Dalam melanjutnya RAN P3AKS, AMAN Indonesia bekerjasama de UN Women Indonesia sejak tahun 2022 telah memberikan dukungan teknis kepada Pemerintah Indonesia dalam mewujudkan implementasi Rencana Aksi Nasional Perlindungan dan Pemberdayaan Perempuan dan Anak dalam Konflik Sosial (RAN P3AKS) generasi kedua. Dukungan yang diberikan meliputi penguatan mekanisme koordinasi dan penyusunan mekanisme akuntabilitas RAN P3AKS tahap kedua pada periode 2020-2025. Dukungan ini diharapkan dapat mendorong implementasi RAN P3AKS yang akuntabel dan inklusif.
Kemitraan yang terjalin ini bertujuan untuk meningkatkan peran dan partisipasi masyarakat sipil.

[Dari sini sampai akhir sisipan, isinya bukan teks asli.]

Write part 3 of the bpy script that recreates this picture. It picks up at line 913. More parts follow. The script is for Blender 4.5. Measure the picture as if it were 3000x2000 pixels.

Serta meningkatkan partisipasi perempuan dalam penguatan perlindungan dan pemberdayaan perempuan dan anak dalam konflik sosial. Dengan adanya dukungan teknis ini, diharapkan mampu meningkatkan kualitas implementasi RAN P3AKS secara berkelanjutan dan memberikan manfaat yang nyata bagi masyarakat.
AMAN Indonesia dan UN Women Indonesia berkomitmen untuk terus memperkuat kerjasama dan memberikan dukungan teknis kepada Pemerintah Indonesia untuk mewujudkan penguatan perlindungan dan pemberdayaan perempuan dan anak dalam konflik sosial. Kemitraan ini juga diharapkan dapat membuka ruang bagi pemerintah, masyarakat sipil dan lembaga internasional lainnya untuk bekerja sama dalam upaya meningkatkan perlindungan dan pemberdayaan perempuan dan anak di Indonesia.